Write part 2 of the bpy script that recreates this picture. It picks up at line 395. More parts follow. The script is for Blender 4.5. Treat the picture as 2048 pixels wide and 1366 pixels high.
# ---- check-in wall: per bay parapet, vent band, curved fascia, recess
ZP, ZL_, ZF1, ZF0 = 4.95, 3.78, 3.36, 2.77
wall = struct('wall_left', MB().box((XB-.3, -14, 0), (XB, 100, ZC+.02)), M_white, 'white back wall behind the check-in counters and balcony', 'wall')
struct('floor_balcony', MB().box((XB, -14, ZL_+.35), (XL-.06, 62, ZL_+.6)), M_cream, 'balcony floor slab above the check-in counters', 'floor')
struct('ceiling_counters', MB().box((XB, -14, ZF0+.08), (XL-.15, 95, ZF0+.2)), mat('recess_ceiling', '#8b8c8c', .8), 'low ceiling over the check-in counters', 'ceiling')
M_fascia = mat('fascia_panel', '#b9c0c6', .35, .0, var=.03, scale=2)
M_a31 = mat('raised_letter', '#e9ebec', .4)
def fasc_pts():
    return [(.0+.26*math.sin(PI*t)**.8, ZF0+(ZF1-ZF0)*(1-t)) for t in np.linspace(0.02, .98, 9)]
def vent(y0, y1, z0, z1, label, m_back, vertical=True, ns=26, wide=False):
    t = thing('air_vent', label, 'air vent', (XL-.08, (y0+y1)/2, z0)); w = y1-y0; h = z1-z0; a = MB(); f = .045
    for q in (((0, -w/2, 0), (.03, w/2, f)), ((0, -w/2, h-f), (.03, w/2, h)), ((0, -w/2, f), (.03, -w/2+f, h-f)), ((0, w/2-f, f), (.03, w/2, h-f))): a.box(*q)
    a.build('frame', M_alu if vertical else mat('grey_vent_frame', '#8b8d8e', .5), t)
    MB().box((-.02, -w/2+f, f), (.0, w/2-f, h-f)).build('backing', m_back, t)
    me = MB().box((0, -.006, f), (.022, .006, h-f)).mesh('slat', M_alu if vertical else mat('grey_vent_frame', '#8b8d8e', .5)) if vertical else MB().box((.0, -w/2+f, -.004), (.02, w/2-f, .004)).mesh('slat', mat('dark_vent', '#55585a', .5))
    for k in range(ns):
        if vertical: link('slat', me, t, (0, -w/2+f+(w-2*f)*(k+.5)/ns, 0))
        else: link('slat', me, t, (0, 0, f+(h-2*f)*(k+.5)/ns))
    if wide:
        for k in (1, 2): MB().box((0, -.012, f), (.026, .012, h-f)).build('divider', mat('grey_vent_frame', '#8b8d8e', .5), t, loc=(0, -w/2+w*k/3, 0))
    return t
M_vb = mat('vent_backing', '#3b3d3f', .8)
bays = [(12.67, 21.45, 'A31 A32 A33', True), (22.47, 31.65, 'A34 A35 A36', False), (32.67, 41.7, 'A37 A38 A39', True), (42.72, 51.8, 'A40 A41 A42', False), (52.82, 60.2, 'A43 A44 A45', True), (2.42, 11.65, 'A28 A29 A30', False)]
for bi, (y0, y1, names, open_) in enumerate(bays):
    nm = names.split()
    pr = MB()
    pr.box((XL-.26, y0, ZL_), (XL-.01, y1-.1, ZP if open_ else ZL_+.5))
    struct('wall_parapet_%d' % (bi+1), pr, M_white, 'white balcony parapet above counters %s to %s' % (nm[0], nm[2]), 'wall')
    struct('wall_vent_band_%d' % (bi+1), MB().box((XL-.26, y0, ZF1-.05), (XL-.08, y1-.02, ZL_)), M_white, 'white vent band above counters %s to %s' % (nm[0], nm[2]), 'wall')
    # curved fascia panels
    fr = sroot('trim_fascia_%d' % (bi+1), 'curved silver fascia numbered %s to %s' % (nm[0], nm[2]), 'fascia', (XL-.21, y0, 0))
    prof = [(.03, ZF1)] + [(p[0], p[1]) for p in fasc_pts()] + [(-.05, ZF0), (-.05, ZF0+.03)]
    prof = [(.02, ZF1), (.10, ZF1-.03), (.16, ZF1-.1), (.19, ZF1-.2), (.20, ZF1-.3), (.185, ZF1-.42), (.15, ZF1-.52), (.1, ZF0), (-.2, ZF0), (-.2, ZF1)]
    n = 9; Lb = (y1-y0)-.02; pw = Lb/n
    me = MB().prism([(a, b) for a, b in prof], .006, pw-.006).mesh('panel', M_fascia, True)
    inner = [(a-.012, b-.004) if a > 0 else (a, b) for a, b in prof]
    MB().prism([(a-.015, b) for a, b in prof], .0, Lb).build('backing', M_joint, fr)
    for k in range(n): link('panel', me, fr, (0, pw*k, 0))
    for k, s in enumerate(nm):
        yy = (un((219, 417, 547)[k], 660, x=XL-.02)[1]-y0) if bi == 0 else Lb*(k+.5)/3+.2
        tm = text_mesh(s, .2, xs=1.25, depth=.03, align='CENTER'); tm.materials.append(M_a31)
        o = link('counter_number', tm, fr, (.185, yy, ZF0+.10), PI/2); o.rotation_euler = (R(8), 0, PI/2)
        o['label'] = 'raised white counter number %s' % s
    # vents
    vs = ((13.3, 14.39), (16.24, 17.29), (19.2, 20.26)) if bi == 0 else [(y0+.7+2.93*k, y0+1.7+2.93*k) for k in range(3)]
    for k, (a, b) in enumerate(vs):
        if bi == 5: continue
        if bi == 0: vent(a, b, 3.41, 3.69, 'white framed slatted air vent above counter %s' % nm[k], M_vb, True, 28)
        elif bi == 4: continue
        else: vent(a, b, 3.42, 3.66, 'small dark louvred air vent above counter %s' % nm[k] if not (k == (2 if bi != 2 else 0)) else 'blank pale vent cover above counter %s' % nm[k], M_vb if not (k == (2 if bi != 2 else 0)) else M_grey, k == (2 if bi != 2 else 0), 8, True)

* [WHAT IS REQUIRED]
Return, please, the lines of the data from the first through the line containing "check-in counters', 'floor')", both kept, exactly as they stand and nothing more.

* [ANSWER TO THE TASK]
Write part 2 of the bpy script that recreates this picture. It picks up at line 395. More parts follow. The script is for Blender 4.5. Treat the picture as 2048 pixels wide and 1366 pixels high.
# ---- check-in wall: per bay parapet, vent band, curved fascia, recess
ZP, ZL_, ZF1, ZF0 = 4.95, 3.78, 3.36, 2.77
wall = struct('wall_left', MB().box((XB-.3, -14, 0), (XB, 100, ZC+.02)), M_white, 'white back wall behind the check-in counters and balcony', 'wall')
struct('floor_balcony', MB().box((XB, -14, ZL_+.35), (XL-.06, 62, ZL_+.6)), M_cream, 'balcony floor slab above the check-in counters', 'floor')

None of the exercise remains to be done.